PROVIDED RECORDS>
⟨

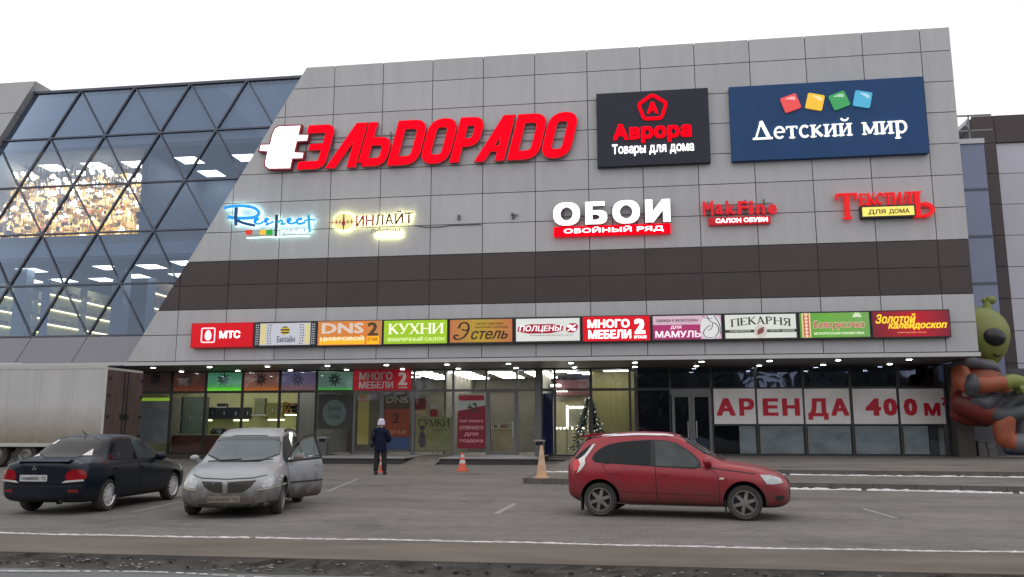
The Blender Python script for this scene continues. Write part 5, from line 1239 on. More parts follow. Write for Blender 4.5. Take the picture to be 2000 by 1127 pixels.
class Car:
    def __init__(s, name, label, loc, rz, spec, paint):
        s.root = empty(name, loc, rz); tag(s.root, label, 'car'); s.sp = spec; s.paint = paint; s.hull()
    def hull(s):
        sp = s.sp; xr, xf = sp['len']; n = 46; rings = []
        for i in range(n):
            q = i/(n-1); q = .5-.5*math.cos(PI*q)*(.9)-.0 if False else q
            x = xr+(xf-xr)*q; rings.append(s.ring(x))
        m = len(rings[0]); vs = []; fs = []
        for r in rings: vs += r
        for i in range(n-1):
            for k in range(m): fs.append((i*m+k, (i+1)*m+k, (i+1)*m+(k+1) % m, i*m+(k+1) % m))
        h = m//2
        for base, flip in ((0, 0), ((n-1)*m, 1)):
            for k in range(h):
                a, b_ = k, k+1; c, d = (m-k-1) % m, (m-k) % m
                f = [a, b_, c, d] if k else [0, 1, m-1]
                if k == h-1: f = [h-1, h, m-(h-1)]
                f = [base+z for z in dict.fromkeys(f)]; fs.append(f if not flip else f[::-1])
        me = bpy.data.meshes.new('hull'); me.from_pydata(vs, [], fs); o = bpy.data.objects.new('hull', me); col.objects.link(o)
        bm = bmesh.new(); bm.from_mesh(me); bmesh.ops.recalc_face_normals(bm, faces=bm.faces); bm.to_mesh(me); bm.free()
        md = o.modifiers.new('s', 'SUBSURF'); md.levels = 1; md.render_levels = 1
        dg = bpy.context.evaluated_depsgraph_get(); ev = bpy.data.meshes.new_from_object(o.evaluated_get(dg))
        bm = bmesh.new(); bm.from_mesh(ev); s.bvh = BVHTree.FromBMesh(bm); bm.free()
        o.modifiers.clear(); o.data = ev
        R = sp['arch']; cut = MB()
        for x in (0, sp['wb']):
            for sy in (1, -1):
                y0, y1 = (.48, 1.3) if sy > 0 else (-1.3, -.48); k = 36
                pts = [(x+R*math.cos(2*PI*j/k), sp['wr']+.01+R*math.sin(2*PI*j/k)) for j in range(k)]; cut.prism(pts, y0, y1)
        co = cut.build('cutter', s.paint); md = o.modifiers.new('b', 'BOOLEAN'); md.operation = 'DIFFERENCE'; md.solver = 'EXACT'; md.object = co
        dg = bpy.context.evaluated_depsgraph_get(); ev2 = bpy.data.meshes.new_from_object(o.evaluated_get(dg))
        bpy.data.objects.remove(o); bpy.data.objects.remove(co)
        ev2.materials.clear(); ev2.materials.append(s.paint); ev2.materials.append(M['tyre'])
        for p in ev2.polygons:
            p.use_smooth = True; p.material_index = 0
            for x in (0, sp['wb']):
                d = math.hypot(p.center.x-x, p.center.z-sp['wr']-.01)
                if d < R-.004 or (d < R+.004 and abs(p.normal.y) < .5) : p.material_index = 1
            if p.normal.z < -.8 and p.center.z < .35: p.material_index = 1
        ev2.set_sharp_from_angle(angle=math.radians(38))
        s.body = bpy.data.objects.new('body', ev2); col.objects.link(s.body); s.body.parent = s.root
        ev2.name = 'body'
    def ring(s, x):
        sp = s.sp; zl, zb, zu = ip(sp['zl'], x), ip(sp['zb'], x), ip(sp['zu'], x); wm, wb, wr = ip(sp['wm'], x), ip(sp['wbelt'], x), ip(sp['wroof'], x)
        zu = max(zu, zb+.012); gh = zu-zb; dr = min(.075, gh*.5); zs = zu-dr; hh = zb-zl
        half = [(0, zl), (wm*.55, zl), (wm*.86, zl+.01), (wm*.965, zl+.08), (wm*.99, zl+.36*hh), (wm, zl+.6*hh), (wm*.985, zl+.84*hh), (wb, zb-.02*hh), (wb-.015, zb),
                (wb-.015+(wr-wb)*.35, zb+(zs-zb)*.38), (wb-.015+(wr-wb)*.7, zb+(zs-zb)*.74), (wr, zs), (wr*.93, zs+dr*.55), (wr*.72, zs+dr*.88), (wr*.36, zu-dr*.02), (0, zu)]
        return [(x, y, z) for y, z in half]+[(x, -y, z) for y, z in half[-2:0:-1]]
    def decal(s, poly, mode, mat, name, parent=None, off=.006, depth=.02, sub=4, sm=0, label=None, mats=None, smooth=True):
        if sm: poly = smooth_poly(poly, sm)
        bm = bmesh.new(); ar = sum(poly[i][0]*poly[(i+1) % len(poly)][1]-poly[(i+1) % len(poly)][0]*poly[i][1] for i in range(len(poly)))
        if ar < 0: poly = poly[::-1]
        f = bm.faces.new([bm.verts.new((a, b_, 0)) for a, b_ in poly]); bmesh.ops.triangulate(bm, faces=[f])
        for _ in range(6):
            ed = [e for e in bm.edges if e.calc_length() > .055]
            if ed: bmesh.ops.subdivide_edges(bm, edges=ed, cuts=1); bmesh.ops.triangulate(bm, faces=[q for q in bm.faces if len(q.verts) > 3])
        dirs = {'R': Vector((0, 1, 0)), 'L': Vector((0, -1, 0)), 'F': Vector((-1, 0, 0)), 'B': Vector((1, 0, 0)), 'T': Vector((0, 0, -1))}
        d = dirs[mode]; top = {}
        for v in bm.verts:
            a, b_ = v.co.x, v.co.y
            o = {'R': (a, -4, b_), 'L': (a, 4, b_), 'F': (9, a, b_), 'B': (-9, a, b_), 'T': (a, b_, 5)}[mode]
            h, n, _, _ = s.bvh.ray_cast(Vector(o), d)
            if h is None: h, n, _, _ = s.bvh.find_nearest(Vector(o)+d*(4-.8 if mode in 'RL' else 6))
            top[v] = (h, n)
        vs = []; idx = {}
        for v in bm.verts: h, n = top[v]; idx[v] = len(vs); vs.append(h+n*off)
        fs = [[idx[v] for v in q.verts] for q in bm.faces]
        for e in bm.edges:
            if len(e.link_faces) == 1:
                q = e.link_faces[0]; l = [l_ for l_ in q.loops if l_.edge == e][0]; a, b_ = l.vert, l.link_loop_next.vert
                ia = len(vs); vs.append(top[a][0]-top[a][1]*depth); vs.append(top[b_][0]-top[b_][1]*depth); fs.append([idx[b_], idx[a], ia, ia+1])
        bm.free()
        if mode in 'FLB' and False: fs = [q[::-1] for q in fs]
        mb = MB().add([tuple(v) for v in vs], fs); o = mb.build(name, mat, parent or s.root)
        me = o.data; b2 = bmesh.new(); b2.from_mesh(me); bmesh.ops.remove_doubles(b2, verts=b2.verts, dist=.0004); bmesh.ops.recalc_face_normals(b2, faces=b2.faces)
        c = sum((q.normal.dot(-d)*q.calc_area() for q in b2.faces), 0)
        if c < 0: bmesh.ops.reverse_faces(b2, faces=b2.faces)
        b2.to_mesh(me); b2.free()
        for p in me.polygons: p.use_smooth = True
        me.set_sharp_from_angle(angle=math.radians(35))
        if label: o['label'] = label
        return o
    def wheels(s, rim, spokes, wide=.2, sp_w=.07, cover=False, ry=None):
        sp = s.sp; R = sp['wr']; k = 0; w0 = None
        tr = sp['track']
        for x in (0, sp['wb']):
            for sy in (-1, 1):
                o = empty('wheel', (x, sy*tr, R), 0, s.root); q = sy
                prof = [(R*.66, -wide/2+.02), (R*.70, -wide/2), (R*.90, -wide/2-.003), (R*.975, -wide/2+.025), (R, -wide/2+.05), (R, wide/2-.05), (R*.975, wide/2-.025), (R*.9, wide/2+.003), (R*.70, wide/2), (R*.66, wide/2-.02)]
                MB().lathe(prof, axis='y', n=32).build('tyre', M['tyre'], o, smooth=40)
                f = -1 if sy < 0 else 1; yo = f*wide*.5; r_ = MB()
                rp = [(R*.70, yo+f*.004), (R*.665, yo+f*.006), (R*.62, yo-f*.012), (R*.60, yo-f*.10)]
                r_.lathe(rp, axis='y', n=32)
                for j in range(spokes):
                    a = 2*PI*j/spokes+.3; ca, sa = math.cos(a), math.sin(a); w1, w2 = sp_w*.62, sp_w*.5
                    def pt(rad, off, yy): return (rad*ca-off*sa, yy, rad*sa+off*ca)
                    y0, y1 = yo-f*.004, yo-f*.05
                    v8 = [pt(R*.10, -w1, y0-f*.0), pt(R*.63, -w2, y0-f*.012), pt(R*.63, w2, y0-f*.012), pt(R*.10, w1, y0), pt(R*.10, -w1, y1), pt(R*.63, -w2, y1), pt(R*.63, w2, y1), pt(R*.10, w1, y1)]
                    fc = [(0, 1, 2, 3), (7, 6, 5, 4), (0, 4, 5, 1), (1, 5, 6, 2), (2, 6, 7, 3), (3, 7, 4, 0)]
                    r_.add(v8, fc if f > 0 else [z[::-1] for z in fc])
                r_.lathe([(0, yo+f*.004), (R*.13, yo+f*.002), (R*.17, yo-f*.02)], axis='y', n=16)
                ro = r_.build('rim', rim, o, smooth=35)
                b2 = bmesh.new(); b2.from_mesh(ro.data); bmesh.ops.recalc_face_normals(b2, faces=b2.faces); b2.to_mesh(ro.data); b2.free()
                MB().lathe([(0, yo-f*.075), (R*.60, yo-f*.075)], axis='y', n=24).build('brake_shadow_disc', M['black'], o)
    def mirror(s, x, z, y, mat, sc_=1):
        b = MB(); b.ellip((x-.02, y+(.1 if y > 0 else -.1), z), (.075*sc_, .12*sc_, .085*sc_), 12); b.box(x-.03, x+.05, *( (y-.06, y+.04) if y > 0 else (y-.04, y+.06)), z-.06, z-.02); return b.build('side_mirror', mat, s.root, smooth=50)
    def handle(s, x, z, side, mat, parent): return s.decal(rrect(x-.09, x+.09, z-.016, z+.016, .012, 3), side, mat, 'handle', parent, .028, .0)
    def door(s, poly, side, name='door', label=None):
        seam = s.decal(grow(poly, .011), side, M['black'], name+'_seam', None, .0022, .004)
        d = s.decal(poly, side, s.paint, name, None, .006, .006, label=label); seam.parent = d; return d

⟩
⟨

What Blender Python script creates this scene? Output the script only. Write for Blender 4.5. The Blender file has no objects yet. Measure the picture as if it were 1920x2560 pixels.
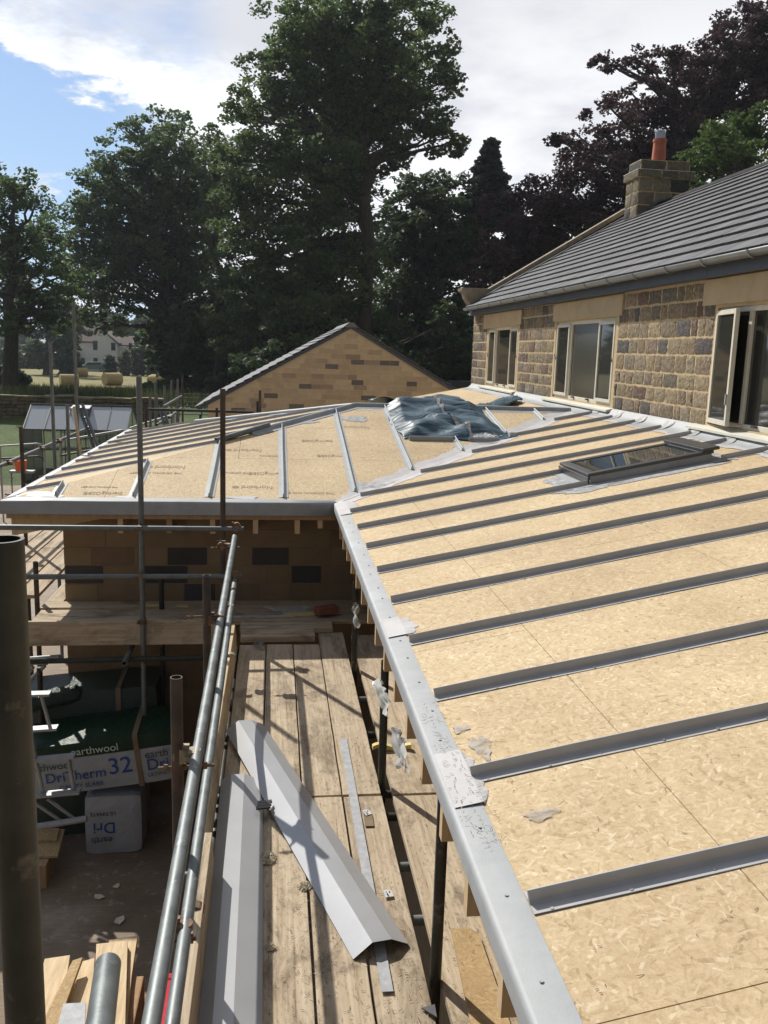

⟩
⟨

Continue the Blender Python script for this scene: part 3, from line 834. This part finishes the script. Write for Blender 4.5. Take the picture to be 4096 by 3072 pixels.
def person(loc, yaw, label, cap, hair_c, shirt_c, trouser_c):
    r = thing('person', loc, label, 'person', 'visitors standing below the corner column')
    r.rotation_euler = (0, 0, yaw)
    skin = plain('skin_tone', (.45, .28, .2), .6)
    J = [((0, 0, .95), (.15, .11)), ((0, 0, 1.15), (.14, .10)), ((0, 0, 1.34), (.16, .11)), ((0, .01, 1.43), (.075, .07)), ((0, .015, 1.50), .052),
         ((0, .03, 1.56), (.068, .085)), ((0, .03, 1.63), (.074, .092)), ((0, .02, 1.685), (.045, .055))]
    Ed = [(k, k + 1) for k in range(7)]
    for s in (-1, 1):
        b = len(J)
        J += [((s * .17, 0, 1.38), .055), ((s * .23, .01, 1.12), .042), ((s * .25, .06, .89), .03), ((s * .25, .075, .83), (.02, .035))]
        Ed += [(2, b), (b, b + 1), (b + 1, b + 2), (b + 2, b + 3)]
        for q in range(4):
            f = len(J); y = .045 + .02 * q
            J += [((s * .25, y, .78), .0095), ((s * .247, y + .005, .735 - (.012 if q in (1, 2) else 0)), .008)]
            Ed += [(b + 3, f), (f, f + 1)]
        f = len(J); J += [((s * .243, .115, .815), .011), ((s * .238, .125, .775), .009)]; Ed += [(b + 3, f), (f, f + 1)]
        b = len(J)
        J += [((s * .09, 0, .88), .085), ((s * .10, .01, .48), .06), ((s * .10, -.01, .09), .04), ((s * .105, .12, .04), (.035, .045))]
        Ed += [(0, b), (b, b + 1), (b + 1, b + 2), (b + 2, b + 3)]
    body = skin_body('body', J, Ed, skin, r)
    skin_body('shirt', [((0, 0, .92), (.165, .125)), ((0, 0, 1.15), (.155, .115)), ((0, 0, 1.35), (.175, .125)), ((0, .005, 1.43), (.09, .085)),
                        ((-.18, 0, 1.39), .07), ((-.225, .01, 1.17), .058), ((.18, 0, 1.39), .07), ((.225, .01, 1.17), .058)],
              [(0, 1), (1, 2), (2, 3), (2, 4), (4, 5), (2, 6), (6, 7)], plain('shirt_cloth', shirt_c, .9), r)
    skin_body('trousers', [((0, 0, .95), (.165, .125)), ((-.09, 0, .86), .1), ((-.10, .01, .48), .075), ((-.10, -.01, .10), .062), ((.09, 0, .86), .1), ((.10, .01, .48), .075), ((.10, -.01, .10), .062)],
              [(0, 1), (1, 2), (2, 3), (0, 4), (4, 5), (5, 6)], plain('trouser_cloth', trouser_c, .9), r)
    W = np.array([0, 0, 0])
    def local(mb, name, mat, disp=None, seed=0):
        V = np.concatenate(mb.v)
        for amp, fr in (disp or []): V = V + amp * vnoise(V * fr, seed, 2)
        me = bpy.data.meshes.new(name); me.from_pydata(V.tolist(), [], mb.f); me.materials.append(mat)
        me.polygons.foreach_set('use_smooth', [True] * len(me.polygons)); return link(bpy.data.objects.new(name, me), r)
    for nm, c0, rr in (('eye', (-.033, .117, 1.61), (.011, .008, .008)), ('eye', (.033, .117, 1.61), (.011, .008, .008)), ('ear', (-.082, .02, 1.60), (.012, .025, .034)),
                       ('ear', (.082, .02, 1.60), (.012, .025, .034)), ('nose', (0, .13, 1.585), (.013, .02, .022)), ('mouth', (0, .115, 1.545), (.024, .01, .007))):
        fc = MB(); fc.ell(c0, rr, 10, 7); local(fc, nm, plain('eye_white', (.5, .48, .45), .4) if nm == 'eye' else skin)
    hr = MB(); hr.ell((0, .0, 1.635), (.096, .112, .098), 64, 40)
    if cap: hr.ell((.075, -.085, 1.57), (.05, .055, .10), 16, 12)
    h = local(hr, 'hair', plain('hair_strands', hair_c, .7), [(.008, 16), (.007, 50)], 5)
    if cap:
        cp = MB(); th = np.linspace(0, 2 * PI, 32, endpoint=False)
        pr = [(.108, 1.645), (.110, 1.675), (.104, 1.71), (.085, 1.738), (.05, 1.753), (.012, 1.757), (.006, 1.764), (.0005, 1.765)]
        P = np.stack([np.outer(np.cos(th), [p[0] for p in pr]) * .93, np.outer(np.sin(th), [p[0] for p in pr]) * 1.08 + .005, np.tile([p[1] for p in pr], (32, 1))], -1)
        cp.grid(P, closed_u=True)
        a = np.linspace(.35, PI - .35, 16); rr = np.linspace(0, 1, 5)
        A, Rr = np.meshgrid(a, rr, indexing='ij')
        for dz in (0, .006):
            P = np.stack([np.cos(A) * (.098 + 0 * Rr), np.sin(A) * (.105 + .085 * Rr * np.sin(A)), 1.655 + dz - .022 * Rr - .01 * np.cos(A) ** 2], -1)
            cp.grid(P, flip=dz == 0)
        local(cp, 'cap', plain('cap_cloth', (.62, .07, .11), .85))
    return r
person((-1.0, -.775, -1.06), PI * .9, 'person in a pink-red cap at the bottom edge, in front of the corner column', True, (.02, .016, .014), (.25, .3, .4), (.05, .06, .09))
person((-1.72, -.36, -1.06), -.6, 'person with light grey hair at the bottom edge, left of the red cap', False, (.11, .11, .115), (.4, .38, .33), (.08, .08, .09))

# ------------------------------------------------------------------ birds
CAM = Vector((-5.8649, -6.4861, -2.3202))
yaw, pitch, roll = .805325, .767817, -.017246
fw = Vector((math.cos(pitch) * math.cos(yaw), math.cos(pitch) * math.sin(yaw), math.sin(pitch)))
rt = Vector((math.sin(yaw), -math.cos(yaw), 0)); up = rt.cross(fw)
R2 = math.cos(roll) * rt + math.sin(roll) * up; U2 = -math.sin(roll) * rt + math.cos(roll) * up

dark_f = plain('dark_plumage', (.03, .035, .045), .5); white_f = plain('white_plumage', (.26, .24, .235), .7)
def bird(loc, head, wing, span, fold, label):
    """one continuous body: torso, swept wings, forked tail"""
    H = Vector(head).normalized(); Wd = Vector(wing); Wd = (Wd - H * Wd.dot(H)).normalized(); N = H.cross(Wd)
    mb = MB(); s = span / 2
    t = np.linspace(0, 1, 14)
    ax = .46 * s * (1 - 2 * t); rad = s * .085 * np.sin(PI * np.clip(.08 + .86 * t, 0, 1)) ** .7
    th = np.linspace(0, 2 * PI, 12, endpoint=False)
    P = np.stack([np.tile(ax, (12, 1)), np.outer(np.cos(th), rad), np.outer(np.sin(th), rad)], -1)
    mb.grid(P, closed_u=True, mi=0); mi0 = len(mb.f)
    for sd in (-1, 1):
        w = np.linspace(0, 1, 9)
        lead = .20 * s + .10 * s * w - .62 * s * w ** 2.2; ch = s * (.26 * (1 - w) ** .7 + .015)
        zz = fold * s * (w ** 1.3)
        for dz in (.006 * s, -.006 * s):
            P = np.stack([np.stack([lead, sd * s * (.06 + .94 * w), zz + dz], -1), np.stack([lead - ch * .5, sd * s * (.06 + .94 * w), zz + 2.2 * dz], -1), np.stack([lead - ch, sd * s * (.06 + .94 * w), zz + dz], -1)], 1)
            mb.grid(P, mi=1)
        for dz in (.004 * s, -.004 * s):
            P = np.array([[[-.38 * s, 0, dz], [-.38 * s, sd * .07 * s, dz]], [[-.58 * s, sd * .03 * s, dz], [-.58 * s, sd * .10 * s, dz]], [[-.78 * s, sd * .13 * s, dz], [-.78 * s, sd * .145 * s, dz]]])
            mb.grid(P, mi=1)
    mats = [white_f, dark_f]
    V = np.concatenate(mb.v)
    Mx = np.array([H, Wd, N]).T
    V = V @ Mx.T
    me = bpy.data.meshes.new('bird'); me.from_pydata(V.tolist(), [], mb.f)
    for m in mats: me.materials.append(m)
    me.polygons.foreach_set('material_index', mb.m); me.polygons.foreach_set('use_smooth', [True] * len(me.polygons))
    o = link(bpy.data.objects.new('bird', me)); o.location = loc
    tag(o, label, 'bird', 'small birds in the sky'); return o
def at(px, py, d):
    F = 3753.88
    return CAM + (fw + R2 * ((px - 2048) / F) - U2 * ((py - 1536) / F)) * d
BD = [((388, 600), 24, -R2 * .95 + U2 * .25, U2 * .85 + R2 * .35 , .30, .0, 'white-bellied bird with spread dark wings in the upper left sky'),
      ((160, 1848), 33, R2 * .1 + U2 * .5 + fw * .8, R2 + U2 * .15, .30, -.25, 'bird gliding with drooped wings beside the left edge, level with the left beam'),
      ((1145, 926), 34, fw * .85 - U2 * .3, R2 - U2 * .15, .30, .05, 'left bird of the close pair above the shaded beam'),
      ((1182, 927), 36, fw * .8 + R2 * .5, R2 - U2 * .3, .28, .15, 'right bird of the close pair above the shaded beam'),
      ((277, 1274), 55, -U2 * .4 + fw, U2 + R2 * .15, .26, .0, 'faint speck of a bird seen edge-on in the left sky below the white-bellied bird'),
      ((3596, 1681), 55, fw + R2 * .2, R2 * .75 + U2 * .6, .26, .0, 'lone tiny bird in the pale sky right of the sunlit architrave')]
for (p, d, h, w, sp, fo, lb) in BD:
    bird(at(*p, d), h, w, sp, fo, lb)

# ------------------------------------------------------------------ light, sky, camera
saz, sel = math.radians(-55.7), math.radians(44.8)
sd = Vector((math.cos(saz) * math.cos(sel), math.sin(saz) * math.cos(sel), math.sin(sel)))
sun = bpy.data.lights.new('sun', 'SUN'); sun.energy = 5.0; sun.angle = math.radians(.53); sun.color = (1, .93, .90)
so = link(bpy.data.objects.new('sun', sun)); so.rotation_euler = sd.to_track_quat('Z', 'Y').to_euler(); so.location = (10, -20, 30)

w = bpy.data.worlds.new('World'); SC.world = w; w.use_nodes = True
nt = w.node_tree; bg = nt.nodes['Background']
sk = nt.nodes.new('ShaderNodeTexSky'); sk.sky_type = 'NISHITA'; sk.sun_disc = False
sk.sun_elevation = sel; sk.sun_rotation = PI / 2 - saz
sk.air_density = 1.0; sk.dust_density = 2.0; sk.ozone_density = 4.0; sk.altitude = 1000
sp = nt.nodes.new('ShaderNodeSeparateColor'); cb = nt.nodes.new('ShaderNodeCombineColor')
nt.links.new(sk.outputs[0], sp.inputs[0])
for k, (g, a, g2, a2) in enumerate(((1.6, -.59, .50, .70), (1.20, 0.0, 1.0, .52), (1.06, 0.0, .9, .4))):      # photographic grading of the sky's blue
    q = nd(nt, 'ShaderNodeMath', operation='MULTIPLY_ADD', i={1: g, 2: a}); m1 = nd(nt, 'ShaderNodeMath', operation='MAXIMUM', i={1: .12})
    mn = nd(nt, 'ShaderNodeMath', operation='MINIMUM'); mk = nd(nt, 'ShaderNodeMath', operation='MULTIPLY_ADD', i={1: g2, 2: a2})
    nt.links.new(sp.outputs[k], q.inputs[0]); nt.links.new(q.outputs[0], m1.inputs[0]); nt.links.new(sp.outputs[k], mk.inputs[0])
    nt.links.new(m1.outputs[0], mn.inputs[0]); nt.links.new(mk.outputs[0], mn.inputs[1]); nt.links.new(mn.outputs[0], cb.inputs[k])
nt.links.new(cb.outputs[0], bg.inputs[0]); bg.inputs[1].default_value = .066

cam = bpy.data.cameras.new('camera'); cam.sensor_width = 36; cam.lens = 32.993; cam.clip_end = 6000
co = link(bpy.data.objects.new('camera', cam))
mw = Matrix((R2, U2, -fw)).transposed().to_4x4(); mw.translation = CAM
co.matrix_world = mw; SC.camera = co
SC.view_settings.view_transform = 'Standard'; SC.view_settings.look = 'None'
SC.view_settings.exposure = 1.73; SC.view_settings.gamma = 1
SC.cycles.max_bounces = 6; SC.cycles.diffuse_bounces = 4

⟩

Count the lines in the records above that contain the word "script", and give only that number.

3